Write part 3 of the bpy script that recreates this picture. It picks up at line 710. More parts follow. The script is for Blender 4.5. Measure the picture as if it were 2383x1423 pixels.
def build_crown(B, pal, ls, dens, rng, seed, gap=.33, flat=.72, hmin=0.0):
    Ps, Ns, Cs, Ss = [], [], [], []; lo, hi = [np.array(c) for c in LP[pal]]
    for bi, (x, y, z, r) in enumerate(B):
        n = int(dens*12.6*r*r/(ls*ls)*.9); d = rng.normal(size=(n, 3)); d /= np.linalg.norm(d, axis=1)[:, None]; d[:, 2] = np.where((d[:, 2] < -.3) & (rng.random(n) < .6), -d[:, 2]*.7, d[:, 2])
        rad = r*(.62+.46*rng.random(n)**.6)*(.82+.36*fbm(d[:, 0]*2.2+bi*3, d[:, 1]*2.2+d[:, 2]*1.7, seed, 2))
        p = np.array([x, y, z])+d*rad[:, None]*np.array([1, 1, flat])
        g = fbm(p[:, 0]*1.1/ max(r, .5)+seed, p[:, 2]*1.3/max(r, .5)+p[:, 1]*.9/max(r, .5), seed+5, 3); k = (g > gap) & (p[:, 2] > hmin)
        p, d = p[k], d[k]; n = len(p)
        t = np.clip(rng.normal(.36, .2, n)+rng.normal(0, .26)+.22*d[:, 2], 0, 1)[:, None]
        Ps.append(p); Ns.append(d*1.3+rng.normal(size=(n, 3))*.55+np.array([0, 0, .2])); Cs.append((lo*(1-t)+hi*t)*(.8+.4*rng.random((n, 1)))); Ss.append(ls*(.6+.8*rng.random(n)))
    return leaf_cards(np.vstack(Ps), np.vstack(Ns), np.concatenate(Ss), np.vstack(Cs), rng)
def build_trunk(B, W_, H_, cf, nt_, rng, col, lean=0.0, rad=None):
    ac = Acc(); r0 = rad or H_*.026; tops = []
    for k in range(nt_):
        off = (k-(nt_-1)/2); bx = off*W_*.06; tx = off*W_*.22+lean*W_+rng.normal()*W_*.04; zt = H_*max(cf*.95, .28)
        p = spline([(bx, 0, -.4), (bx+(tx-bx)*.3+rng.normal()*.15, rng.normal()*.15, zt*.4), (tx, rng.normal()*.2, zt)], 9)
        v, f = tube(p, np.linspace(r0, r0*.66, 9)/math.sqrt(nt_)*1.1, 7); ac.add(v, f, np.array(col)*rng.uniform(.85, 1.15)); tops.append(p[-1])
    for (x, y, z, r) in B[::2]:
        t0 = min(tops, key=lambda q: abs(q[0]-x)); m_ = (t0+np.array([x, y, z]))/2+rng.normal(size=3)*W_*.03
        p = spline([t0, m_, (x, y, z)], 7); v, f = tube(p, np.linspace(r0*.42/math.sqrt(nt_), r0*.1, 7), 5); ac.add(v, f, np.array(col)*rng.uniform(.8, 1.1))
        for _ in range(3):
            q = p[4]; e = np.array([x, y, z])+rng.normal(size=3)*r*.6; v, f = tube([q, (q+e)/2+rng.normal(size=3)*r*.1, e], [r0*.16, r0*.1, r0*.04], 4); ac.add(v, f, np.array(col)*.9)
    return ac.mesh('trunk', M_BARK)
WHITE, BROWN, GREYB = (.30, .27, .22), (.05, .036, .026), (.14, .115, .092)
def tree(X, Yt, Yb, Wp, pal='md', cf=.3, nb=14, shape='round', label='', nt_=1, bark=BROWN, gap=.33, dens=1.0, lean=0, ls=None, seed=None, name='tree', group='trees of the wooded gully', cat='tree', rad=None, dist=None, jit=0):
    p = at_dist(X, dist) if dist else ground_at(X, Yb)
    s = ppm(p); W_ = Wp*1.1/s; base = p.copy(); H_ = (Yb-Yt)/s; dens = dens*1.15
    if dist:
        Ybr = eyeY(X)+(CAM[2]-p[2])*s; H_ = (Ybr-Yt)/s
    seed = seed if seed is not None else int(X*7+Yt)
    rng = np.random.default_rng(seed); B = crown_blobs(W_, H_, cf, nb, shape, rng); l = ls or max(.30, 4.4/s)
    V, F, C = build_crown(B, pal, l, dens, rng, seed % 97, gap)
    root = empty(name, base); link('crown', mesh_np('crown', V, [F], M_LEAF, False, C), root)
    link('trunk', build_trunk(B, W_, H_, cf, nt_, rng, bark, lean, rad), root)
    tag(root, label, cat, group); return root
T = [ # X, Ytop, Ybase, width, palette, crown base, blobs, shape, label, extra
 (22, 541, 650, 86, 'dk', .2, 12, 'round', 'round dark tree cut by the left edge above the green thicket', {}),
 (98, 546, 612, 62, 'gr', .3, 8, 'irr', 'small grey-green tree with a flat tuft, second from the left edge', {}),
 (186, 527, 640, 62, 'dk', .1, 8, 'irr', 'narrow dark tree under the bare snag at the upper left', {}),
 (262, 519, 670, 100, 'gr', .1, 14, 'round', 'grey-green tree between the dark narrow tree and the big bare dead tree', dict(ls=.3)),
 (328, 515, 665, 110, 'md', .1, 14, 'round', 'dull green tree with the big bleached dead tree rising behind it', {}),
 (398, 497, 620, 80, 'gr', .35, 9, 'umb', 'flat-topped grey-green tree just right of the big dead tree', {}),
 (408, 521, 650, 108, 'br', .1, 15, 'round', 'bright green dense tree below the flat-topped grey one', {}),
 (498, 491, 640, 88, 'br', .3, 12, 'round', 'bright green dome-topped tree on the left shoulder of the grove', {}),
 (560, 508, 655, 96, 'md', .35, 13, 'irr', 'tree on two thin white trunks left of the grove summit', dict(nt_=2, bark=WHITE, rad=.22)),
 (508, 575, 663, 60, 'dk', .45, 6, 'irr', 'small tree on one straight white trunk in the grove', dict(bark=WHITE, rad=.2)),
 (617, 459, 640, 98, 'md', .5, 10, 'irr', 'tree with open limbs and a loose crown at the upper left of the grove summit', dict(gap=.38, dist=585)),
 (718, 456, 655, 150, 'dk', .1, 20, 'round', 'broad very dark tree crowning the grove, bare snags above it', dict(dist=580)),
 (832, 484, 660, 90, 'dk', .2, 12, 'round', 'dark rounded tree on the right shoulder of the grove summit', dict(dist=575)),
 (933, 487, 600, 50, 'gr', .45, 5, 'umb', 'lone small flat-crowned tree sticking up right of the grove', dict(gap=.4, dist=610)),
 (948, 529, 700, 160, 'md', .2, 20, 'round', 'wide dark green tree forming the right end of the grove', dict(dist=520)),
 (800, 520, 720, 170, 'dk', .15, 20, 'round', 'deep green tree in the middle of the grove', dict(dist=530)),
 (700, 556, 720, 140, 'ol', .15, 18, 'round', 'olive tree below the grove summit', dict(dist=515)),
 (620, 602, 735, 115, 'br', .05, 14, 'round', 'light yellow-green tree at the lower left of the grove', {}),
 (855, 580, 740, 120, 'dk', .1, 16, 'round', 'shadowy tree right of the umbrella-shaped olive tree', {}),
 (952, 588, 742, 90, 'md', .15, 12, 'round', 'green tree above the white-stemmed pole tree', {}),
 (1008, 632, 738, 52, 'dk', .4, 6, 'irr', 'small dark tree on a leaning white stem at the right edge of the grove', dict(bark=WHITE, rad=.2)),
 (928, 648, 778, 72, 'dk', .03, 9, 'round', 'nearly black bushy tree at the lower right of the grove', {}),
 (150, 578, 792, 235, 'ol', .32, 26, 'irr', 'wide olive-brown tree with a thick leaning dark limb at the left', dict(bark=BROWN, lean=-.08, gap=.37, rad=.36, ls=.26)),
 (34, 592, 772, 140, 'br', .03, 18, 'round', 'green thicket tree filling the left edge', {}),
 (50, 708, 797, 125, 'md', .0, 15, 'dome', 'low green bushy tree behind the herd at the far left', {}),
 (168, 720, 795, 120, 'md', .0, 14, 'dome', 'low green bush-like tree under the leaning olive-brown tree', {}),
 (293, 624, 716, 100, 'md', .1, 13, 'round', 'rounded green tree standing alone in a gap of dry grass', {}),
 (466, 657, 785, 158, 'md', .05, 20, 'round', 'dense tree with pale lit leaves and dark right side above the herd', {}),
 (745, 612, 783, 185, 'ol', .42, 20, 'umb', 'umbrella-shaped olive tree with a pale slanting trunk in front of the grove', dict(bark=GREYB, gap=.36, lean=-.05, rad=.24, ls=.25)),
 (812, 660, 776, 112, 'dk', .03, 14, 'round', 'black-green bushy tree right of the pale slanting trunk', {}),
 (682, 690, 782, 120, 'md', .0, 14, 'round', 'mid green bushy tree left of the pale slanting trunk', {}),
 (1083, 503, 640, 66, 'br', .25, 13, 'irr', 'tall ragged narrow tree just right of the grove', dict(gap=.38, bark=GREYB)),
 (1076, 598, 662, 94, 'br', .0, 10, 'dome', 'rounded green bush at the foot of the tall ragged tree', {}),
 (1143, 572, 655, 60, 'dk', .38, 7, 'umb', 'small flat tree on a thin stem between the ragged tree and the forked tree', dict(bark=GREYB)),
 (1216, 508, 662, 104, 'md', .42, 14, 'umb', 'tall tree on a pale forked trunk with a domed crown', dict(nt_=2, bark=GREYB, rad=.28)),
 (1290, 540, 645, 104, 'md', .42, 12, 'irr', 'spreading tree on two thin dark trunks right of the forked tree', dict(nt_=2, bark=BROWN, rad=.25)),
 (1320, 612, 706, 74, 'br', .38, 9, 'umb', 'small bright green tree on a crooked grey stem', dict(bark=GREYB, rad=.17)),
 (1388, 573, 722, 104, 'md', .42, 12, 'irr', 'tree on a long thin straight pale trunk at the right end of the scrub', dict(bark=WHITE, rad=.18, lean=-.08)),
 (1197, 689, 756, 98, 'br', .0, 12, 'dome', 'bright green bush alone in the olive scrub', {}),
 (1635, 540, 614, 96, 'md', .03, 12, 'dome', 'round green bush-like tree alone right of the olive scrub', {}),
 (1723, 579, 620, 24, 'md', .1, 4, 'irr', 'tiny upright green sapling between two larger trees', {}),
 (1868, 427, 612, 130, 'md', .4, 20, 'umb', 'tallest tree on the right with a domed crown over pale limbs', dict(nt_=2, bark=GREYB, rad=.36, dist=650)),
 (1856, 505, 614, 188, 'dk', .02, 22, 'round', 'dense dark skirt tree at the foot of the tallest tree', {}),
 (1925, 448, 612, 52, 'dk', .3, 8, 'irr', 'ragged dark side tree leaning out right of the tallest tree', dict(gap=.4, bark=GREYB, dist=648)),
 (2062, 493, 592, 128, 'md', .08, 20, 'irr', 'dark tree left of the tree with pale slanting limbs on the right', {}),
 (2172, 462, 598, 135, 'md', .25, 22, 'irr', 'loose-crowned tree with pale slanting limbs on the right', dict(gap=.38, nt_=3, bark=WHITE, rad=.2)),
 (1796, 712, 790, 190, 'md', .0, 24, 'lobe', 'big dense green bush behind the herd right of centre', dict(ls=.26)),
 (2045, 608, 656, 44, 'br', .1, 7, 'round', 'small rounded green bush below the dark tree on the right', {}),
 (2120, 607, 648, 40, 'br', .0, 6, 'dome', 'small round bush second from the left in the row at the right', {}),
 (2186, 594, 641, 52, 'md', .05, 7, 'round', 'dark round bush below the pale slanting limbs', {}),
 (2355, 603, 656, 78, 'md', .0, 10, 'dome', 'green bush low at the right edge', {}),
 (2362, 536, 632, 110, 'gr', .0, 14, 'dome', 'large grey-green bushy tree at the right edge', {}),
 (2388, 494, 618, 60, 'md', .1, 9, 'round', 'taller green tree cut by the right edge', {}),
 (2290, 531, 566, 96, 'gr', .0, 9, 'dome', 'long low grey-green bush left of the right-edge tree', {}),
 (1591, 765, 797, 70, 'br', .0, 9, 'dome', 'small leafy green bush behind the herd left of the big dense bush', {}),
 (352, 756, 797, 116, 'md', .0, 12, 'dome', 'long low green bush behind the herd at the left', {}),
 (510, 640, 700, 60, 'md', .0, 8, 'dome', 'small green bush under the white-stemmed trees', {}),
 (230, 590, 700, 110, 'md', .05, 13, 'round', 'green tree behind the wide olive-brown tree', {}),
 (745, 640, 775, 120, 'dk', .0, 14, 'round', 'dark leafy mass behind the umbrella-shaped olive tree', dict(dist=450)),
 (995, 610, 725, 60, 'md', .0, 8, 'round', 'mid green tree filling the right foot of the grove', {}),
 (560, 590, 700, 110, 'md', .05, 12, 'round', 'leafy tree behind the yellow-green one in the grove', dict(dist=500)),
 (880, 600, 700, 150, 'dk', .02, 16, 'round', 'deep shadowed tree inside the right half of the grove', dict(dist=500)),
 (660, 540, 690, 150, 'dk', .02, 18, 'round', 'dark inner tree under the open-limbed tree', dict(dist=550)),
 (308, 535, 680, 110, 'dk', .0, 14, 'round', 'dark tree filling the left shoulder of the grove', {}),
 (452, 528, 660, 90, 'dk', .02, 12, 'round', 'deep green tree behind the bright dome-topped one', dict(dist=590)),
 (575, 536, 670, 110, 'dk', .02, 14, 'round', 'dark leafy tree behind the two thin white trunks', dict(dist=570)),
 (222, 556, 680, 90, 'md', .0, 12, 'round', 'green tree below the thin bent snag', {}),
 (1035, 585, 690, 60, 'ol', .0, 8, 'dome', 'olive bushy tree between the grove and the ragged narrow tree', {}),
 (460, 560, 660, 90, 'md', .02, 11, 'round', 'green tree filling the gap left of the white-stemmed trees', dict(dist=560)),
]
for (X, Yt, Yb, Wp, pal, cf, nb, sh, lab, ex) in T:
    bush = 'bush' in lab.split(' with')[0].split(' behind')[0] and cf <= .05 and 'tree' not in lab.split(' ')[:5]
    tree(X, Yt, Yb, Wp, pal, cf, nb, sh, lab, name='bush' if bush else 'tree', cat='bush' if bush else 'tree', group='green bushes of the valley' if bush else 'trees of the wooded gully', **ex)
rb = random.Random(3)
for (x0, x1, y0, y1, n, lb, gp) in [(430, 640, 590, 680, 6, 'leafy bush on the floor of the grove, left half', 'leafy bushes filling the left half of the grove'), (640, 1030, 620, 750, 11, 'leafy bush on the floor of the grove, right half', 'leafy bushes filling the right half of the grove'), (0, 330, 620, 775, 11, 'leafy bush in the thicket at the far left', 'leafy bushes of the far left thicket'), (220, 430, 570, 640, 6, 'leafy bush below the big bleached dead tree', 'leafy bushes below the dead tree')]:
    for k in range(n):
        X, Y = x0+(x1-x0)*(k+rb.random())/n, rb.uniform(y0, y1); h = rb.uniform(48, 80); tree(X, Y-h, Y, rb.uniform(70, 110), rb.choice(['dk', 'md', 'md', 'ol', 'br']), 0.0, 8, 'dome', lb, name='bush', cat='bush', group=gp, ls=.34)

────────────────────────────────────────

**Work required:** Within the listing above, locate the line containing "3))*.55+np.array([0, 0, .2]));" and the line containing "rng = np.random.default_rng(seed);". Reproduce those two lines and all lines between them exactly, with nothing added.

**Task output:**
        Ps.append(p); Ns.append(d*1.3+rng.normal(size=(n, 3))*.55+np.array([0, 0, .2])); Cs.append((lo*(1-t)+hi*t)*(.8+.4*rng.random((n, 1)))); Ss.append(ls*(.6+.8*rng.random(n)))
    return leaf_cards(np.vstack(Ps), np.vstack(Ns), np.concatenate(Ss), np.vstack(Cs), rng)
def build_trunk(B, W_, H_, cf, nt_, rng, col, lean=0.0, rad=None):
    ac = Acc(); r0 = rad or H_*.026; tops = []
    for k in range(nt_):
        off = (k-(nt_-1)/2); bx = off*W_*.06; tx = off*W_*.22+lean*W_+rng.normal()*W_*.04; zt = H_*max(cf*.95, .28)
        p = spline([(bx, 0, -.4), (bx+(tx-bx)*.3+rng.normal()*.15, rng.normal()*.15, zt*.4), (tx, rng.normal()*.2, zt)], 9)
        v, f = tube(p, np.linspace(r0, r0*.66, 9)/math.sqrt(nt_)*1.1, 7); ac.add(v, f, np.array(col)*rng.uniform(.85, 1.15)); tops.append(p[-1])
    for (x, y, z, r) in B[::2]:
        t0 = min(tops, key=lambda q: abs(q[0]-x)); m_ = (t0+np.array([x, y, z]))/2+rng.normal(size=3)*W_*.03
        p = spline([t0, m_, (x, y, z)], 7); v, f = tube(p, np.linspace(r0*.42/math.sqrt(nt_), r0*.1, 7), 5); ac.add(v, f, np.array(col)*rng.uniform(.8, 1.1))
        for _ in range(3):
            q = p[4]; e = np.array([x, y, z])+rng.normal(size=3)*r*.6; v, f = tube([q, (q+e)/2+rng.normal(size=3)*r*.1, e], [r0*.16, r0*.1, r0*.04], 4); ac.add(v, f, np.array(col)*.9)
    return ac.mesh('trunk', M_BARK)
WHITE, BROWN, GREYB = (.30, .27, .22), (.05, .036, .026), (.14, .115, .092)
def tree(X, Yt, Yb, Wp, pal='md', cf=.3, nb=14, shape='round', label='', nt_=1, bark=BROWN, gap=.33, dens=1.0, lean=0, ls=None, seed=None, name='tree', group='trees of the wooded gully', cat='tree', rad=None, dist=None, jit=0):
    p = at_dist(X, dist) if dist else ground_at(X, Yb)
    s = ppm(p); W_ = Wp*1.1/s; base = p.copy(); H_ = (Yb-Yt)/s; dens = dens*1.15
    if dist:
        Ybr = eyeY(X)+(CAM[2]-p[2])*s; H_ = (Ybr-Yt)/s
    seed = seed if seed is not None else int(X*7+Yt)
    rng = np.random.default_rng(seed); B = crown_blobs(W_, H_, cf, nb, shape, rng); l = ls or max(.30, 4.4/s)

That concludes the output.